New Book Examines Problems Facing Modern Women; Identifies Needed Changes

DALLAS (April 26, 2006) – Pick up any newspaper or magazine and you are likely to see a story about retirement. With 77 million Baby Boomers entering their 60s, retirement in on everyone's mind. While Congress is focused on general reforms to company pensions, a new book suggests policy makers should examine federal laws and regulations that threaten the retirement security of the largest segment of retirees – women.

According to according to the soon-to-be released book Leaving Women Behind: Modern Families, Outdated Laws , the laws that govern private pensions didn't contemplate the influx of women into the labor market and therefore are not suited to the way modern women live their lives.

"Because women live longer then men, they are more likely to suffer the defects of our retirement systems. And because the laws governing private pensions weren't designed for the modern woman, many have little retirement security," said Kimberley Strassel, co-author of the book. "If reforms are not made soon, a growing number of women will be denied their 'golden years.'"

The book notes that our major economic institutions – including tax law, labor law, and employee benefits law, as well as Social Security, and retirement policies – reward families with full-time worker and a stay-at-home spouse and by comparison punish every other arrangement. For example:

  • Congress has sanctioned and subsidized company retirement plans that penalize part-time workers, as well workers who move from job-to-job and who move in and out of the labor market – characteristics more typical of women.
  • Women are more likely than men to have to save outside of the workplace where the limits on tax free savings are much more restrictive.
  • For workers who are covered under a spouse's retirement plan, federal tax law makes it almost impossible to get higher wages instead of duplicate benefits.

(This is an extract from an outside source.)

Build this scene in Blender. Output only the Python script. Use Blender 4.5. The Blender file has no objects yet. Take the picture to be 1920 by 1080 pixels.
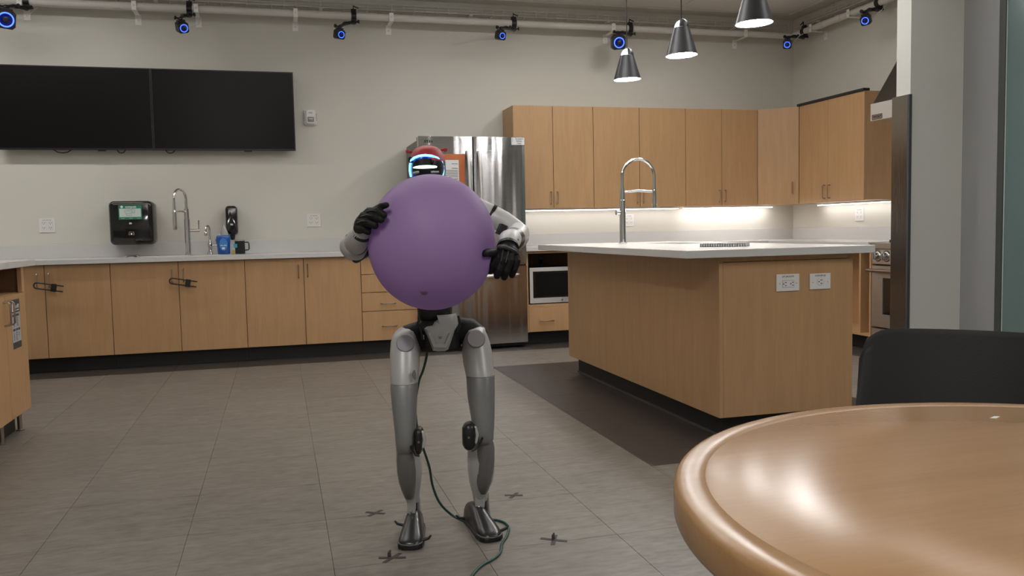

Leaving Women Behind: Modern Families, Outdated Laws is a forthcoming book by Kimberley Strassel, editorial writer for the Wall Street Journal; John C. Goodman, president of the National Center for Policy Analysis (NCPA); and Celeste Colgan, an NCPA senior fellow. It is published by Rowman & Littlefield in cooperation with the Manhattan Institute and will be available at booksellers, including Amazon.com, this May.